E.M.: Sí, entre los guardianes. No era un campo de concentración, sino un campo de prisioneros. Ya me habían condenado, lo que era una ventaja. En los campos de concentración estaban las SS, la peor gente. En los campos de prisioneros, funcionarios de penitenciarias, como en una cárcel inglesa. Así que algunos de ellos estaban en el cuerpo de los años veinte y treinta. Pensé que alguno sería socialdemócrata, porque los ministros de Interior habían sido antes de los nazis muchos de ellos socialdemócratas. Y así era, como descubrí que también entre los prisioneros jóvenes alemanes —muchos más de lo que te imaginas— había izquierdistas y pacifistas. Me hice amigo de ellos. Mi primer amigo era una persona increíble, a quien habían condenado a cadena perpetua por haberse opuesto públicamente a la guerra. Era el hijo de un obrero ferroviario socialista de Colonia. Cuando estuvo convencido de que podía confiar en mí, me dio la dirección de su padre y de varios de sus amigos diciendo: “si alguna vez escapas, te ayudarán, te esconderán en un tren y podrás volver a tu país”. Así que me puso a trazar un plan. Aunque todo era una locura, como comprenderás. Trabajábamos en un lugar que nunca podré olvidar, una de las mayores plantas de Alemania, quizá la mayor.

T.A.: ¿Qué producían?

E.M.: Gasolina, gasolina sintética para la maquinaria de guerra, para los aviones y los tanques. Era como un microcosmos de Europa. Había prisioneros de guerra rusos, occidentales, prisioneros políticos, de los campos de concentración, civiles deportados, trabajadores libres y algunos obreros alemanes. En total 60.000 personas trabajaban allí. Era como un microcosmos de la sociedad europea bajo los nazis. También había un grupo de trabajadores belgas, incluso de Amberes, mi ciudad. Me hice amigo de ellos y les pedí ropa, para poder cambiarme y dejar mi uniforme de prisionero. Estudié la alambrada electrificada que rodeaba el campo y encontré que había zonas de desconectaban durante la mañana para poder hacer los cambios de guardia en las torretas de vigilancia. Así que, simplemente, salté la alambrada. Tenía guantes, pero estaba totalmente loco, totalmente loco.

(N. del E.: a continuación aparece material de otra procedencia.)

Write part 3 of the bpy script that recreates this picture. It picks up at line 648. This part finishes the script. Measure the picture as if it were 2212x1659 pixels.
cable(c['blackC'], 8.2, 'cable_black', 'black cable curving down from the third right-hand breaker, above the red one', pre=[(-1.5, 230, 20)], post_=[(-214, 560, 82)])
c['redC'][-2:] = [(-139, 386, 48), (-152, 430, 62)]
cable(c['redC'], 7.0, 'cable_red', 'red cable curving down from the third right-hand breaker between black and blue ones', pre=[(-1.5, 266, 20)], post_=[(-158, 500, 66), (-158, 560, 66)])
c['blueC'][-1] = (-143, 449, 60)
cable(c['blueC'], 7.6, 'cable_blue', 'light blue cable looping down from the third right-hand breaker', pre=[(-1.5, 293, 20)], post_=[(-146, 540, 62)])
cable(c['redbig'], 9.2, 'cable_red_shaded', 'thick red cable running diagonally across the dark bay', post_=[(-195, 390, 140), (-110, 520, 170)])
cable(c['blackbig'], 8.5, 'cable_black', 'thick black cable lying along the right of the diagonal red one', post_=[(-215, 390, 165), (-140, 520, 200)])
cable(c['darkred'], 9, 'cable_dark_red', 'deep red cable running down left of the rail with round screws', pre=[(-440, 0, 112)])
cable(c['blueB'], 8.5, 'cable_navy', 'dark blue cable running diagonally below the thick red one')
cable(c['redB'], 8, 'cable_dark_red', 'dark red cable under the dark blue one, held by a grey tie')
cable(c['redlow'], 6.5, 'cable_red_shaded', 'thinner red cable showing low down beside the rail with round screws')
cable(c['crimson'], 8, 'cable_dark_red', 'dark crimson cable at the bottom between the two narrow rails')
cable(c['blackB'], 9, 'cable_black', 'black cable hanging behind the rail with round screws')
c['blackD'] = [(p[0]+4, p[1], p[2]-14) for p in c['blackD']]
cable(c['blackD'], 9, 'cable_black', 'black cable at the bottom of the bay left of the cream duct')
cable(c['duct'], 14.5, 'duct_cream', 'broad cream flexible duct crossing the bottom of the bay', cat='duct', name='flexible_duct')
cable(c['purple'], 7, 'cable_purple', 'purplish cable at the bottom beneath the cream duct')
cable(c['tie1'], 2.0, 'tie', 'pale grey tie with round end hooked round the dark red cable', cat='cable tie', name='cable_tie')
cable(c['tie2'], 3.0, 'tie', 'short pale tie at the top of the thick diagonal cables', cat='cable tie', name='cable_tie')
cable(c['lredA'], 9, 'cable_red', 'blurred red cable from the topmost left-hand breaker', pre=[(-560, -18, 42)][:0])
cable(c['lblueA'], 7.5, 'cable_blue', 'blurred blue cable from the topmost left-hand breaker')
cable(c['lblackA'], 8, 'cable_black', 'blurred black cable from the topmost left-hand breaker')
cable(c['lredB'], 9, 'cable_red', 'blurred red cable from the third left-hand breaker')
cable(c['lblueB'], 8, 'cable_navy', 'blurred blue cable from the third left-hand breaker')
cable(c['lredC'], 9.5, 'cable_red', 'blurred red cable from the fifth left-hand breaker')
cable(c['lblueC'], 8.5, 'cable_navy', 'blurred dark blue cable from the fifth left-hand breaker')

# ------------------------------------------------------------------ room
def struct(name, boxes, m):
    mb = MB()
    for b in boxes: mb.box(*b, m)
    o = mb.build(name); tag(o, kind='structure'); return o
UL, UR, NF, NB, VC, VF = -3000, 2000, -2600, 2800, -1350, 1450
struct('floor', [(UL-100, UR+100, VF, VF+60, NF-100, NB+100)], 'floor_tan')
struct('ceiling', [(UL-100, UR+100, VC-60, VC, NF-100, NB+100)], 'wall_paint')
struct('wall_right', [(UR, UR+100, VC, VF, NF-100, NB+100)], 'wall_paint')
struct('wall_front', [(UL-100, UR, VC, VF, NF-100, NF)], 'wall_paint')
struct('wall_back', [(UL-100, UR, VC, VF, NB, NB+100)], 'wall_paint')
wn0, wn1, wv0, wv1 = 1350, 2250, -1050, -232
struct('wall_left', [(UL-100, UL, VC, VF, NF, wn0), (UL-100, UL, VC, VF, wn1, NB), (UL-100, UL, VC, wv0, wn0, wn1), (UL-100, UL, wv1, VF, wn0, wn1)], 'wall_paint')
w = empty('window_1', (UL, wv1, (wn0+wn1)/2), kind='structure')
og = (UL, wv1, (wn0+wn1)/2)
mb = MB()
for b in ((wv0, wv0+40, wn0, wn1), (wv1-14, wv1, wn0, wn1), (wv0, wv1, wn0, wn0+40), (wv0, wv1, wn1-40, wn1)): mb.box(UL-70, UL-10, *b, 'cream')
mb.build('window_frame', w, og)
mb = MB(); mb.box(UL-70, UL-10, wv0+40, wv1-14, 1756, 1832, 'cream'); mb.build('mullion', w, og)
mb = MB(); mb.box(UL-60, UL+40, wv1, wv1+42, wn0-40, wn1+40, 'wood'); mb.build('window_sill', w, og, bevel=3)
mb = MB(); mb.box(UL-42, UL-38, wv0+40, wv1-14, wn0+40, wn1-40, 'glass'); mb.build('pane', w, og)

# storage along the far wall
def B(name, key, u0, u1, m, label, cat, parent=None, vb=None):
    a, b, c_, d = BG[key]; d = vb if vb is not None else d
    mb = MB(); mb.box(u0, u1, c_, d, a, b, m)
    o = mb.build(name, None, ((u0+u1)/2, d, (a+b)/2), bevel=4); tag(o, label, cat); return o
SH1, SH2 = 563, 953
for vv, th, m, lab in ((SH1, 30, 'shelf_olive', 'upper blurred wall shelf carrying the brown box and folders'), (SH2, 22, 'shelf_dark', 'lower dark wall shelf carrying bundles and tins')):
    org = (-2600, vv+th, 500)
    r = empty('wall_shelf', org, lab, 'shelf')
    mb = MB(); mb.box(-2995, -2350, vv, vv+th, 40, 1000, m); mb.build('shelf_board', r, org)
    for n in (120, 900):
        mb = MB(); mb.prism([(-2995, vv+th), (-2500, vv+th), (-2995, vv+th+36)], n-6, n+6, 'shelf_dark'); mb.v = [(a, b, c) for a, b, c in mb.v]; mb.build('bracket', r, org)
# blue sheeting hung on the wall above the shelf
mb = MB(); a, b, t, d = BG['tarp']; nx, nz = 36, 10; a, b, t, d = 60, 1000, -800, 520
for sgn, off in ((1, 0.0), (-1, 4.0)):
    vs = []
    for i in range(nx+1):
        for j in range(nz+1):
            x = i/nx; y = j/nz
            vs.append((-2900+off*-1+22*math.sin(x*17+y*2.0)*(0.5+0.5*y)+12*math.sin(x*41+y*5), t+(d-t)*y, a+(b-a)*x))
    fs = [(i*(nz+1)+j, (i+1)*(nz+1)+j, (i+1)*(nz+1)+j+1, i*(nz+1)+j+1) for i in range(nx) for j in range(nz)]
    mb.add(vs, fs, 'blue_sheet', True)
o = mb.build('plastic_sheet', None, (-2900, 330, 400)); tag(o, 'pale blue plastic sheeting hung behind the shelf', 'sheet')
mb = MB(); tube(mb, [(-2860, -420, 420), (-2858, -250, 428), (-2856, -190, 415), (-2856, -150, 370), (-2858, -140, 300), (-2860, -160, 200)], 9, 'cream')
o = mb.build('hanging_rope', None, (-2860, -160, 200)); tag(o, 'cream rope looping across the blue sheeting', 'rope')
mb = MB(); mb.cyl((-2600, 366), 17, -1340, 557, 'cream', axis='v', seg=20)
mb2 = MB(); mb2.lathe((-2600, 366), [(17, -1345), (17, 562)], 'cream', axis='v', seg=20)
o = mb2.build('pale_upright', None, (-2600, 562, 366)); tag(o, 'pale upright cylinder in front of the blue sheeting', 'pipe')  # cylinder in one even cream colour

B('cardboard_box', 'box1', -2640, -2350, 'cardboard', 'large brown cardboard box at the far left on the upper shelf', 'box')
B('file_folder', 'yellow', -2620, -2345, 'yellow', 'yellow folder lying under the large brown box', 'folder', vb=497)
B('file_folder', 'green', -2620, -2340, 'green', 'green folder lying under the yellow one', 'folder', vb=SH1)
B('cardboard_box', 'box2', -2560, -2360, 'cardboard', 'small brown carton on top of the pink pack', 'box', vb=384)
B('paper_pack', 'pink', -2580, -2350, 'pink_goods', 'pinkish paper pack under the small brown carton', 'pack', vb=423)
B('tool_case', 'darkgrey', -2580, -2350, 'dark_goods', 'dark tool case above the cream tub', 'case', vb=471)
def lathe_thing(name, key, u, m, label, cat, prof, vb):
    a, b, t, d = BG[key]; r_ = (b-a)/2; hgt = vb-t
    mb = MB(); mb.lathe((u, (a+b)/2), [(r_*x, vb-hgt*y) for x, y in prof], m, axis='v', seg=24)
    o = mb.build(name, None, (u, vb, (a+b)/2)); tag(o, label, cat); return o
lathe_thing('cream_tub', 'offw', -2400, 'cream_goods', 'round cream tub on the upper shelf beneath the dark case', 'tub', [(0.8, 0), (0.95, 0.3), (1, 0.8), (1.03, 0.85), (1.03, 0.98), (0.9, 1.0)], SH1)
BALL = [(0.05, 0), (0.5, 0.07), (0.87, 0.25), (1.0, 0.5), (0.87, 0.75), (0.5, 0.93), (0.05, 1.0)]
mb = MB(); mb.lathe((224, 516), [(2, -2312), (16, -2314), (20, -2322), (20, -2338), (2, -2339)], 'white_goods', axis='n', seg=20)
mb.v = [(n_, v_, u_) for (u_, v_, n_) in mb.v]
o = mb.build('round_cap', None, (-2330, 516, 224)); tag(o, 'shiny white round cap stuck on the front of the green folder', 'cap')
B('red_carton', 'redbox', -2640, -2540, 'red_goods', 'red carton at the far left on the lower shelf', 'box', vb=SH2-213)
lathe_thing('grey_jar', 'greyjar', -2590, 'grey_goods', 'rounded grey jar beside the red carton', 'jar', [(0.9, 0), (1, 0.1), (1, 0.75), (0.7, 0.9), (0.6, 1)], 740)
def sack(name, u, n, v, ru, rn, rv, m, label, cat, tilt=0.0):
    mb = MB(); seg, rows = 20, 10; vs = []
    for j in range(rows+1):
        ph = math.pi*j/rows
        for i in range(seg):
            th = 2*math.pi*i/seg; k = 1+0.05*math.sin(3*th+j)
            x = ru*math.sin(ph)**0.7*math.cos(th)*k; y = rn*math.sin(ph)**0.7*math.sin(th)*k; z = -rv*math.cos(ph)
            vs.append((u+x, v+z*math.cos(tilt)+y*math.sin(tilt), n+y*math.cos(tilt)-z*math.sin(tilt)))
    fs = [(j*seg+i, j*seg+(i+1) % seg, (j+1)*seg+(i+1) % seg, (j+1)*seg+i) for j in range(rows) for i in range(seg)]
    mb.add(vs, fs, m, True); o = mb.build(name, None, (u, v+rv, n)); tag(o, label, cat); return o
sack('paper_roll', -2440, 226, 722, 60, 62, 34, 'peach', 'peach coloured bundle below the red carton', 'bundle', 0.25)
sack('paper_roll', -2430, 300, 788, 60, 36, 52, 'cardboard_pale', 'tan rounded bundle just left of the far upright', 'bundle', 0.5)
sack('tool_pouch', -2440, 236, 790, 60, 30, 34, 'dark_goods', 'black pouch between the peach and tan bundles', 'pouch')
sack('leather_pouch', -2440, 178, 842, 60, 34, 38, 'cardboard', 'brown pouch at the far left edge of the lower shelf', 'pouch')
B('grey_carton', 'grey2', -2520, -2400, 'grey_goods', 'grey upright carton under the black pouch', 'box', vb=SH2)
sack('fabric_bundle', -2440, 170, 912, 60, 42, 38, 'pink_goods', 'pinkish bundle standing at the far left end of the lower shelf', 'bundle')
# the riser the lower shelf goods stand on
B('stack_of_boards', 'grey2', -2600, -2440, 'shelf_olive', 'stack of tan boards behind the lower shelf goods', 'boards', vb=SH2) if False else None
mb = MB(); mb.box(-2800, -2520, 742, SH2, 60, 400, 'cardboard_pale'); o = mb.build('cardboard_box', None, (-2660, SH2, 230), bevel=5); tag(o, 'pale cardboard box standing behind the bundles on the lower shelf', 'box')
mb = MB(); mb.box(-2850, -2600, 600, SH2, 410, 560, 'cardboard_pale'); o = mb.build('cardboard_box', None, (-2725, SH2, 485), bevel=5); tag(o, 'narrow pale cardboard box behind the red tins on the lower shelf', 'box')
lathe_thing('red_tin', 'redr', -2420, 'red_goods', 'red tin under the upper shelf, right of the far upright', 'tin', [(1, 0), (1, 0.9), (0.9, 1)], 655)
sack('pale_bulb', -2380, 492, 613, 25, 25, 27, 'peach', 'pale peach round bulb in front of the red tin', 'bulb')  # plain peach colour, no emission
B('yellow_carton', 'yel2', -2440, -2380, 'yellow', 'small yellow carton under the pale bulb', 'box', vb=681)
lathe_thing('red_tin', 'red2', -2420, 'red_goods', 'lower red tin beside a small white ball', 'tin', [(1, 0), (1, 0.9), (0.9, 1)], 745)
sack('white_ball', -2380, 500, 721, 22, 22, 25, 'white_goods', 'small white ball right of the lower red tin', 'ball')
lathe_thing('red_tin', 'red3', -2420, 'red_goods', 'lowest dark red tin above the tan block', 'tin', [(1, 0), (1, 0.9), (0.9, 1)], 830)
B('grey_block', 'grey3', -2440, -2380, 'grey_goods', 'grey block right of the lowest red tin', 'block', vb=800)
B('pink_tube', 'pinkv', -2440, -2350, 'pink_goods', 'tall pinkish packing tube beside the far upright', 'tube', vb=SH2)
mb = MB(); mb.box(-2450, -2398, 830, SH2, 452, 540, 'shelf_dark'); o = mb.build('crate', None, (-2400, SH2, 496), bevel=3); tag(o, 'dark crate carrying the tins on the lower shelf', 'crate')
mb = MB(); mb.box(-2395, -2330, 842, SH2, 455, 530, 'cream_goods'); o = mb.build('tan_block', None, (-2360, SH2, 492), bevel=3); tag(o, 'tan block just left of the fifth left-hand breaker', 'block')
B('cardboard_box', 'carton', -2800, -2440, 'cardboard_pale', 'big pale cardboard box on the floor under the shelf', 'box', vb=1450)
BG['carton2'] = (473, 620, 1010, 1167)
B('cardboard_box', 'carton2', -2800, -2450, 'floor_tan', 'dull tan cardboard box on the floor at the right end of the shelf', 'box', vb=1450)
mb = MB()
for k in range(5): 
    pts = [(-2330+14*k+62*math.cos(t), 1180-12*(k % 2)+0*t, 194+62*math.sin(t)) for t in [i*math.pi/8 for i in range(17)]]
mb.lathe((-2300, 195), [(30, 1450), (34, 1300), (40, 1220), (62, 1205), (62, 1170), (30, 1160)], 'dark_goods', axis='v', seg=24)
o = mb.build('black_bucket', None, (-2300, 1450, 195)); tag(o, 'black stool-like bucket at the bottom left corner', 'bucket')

T.A.: El tipo de locura que te salvó la vida.

E.M.: En cierto sentido. Había un riesgo terrible de ser capturado y ejecutado en el acto. De hecho, por desgracia, me pillaron. Estuve en libertad durante tres días, que fueron embriagadores, muy estimulantes. Por primera vez desde que me encarcelaron, obtuve algo de fruta fresca. Una mujer alemana me dio peras y manzanas, lo que me hizo feliz. Conocía el camino a la frontera, cerca de Aachen. Pero me cogieron en los bosques, a la tercera noche. De nuevo, tuve mucha suerte. Comencé a hablarle al guarda forestal que me había detenido. Le dije: “Escucha, ¿has leído los periódicos? Los aliados están ya en Bruselas y pronto estarán en Aache. Si me matas ahora, pronto tendrás un gran problema. Mejor, déjame en la cárcel y ahórrate líos”. Entendió y hasta fue simpático.

T.A.: Ya entonces, Ernest, eras capaz de convencer al diablo.

E.M.: Bueno, si quieres decirlo así. Incluso me dio un pedazo de pan. No quiero presumir. Lo que hice era algo elemental. Por supuesto, les di un nombre falso. Tampoco les di el nombre correcto del campo del que me había escapado, así que me llevaron a otra cárcel. Pero finalmente se enteraron y durante dos semanas me encerraron en una celda de castigo, esposado y con grilletes, por- que sabían que me había escapado del campo. Pero a pesar de ello, estaba más seguro allí. El comandante del campo del que me había escapado vino a verme a la cárcel —una pequeña celda oscura— y me dijo: “Eres un pájaro raro. ¿Sabes que si te hubieran devuelto te hubiéramos  colgado  inmediatamente?”.  Le  dije  que  sí.  Se  me quedó mirando, totalmente asombrado. Pero claro, en esta cárcel no podía colgarme. Ya me habían condenado, así que me tuvieron en Eich desde octubre de 1944 hasta comienzos de marzo de 1945. Después  me  transfirieron  a  otro  campo,  en  donde  estuve  tres semanas, y a final de mes me liberaron.